1997 Porsche 911 GT1 Evolution

You're familiar with the iconic Porsche 911 line, but this 911 is nothing like the Porsche that comes to mind. Instead, this 1997 Porsche 911 GT1 Evolution is a racer, winning three consecutive Canadian GT championships between 1999 and 2001. It's one of only 14 GT1 race cars in private ownership and is the only ex-racing GT1 Evo to be legalized for street use. Available for sale publicly for the first time ever, this racing rarity can be yours from Sotheby's in May.

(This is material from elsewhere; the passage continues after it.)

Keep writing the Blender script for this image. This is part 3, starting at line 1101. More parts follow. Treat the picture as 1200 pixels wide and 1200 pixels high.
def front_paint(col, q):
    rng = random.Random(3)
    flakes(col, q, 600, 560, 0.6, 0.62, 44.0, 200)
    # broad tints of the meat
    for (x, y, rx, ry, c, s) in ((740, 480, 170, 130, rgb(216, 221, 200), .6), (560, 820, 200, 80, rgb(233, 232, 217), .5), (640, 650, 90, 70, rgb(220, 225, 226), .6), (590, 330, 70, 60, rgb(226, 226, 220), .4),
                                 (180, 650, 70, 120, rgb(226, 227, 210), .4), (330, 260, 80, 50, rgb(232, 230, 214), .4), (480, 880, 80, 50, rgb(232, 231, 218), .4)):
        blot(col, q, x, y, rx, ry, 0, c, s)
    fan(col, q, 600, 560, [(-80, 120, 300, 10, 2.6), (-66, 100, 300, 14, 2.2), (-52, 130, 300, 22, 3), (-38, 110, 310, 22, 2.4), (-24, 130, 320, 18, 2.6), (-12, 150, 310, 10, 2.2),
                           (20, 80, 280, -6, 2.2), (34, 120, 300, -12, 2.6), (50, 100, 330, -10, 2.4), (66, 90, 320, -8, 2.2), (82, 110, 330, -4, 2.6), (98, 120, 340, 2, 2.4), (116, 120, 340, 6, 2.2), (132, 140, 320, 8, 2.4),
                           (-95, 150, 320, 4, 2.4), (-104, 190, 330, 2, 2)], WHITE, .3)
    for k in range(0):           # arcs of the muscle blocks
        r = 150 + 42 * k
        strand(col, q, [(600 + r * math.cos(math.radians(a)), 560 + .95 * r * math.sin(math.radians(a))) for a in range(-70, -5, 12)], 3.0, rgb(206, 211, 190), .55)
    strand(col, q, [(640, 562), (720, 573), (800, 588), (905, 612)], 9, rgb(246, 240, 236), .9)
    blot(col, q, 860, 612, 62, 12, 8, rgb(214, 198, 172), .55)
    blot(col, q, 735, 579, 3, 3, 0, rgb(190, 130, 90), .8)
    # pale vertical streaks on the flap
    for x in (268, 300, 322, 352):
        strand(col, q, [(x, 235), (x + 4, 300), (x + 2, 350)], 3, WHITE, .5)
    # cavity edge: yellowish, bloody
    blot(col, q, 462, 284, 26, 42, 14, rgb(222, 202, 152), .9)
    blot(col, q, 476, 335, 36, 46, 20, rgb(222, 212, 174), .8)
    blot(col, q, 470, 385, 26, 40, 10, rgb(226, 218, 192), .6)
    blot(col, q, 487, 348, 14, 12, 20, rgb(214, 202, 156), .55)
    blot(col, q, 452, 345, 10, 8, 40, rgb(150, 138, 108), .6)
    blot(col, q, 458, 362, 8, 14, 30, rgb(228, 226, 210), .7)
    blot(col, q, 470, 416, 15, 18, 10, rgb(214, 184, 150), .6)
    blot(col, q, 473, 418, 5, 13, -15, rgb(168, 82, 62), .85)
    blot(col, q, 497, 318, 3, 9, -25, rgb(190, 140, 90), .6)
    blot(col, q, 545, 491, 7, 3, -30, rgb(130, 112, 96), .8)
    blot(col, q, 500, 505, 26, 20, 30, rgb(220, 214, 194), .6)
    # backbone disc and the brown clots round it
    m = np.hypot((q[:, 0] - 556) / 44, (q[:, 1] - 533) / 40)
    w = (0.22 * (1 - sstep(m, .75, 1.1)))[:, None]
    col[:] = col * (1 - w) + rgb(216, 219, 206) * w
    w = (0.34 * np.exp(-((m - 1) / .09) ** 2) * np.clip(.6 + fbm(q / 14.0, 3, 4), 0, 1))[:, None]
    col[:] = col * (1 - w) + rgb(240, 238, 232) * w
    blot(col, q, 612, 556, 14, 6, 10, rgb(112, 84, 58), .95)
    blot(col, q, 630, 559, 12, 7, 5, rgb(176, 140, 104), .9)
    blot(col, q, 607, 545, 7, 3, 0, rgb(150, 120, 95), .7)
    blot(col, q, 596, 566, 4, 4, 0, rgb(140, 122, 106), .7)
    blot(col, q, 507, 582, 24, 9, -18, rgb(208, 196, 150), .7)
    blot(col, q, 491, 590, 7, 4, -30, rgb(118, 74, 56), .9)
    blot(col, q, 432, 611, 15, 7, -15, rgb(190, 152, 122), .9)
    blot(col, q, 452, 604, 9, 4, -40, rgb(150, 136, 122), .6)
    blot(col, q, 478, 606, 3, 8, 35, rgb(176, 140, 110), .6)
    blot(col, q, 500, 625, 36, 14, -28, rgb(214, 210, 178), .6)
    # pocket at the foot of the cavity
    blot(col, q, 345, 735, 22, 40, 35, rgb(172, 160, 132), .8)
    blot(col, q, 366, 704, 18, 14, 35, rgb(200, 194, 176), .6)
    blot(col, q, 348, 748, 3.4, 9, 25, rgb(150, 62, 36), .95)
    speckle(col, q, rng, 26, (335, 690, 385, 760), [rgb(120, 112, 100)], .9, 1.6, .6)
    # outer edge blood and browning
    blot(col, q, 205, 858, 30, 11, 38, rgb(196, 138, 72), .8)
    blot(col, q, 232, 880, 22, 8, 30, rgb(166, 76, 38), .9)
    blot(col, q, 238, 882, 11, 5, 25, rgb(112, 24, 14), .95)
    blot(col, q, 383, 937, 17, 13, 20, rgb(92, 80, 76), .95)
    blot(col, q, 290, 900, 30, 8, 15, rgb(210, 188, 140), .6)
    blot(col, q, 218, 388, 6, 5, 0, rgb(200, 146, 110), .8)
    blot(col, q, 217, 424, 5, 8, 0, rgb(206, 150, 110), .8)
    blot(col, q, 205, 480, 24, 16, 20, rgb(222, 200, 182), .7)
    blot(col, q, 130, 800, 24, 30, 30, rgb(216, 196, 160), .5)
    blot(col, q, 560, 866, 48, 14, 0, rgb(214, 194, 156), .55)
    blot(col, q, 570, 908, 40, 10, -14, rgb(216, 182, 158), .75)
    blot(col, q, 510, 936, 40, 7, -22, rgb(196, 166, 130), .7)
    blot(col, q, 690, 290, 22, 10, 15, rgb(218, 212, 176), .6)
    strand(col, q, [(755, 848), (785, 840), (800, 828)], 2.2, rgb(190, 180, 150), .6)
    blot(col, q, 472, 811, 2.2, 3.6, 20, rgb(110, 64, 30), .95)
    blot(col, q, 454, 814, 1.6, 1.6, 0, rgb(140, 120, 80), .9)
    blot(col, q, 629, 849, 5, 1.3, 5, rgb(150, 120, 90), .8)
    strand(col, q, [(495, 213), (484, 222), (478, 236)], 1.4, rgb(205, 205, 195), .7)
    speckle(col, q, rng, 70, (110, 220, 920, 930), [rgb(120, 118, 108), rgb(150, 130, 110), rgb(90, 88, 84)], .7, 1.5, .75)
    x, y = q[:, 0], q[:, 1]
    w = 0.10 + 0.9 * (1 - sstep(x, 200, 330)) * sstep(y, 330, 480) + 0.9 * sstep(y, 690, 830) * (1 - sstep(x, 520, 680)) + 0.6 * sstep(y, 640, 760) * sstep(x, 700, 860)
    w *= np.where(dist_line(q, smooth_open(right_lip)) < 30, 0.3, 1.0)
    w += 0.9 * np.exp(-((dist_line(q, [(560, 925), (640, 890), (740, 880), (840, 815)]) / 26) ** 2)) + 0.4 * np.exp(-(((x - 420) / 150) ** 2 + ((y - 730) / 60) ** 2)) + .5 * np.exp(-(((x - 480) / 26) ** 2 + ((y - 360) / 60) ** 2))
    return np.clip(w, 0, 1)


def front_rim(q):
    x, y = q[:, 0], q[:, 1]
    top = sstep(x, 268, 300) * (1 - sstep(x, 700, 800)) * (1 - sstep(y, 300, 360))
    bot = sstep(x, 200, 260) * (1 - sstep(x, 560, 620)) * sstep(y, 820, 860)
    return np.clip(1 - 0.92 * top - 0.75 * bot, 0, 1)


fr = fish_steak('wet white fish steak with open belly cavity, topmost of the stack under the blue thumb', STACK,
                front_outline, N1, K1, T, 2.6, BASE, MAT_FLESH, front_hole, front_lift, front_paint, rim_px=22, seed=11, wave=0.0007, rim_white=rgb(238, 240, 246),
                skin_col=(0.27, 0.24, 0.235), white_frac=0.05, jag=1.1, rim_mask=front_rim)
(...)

  • Lamborghini Centenario

    Created to celebrate the 100th anniversary of founder Ferruccio Lamborghini's birth, the Lamborghini Centenario is a powerful supercar that's even more exclusive than your average raging bull. Powered by a naturally aspirated V12, the Centenario has 770 hp at its disposal, enough to propel it from 0-62 in just 2.8 seconds on its way to a top speed of 217 mph. The monocoque and body are crafted from carbon fiber, helping to keep the body weight under 3,400 pounds, and the rear wing extends at high speeds to help with downforce and aerodynamics. Inside, there's plenty of carbon fiber and Alcantara, as well as a 10.1-inch touchscreen that supports Apple CarPlay so you don't miss a text, even when traveling at well over twice the speed limit. Limited to just 20 coupes and 20 roasters, all of which have already been spoken for.

  • Aston Martin DB11

    The first all-new Aston GT in over a decade — not counting Bond's DB10 from Spectre — the Aston Martin DB11 represents the first entry in the company's new direction and a bold entry into the supercar race. It's built on a bonded aluminium chassis and powered by a 5.2L twin-turbocharged V12 developed in-house and producing 600 hp. Paired to an 8-speed ZF transmission and one of several driver-selectable driving modes, it delivers a 0-62 time of 3.9 seconds and a top speed of 200 mph, in part thanks to aerodynamic trickery like uninterrupted roof strakes and a "virtual" rear spoiler that routes air from the base of the C-pillar through the body and out via an aperture in the decklid. The interior is fittingly upscale, with a 12-inch display for the instrument cluster, a centrally-mounted 8-inch screen for infotainment control, and contrasting leatherwork throughout.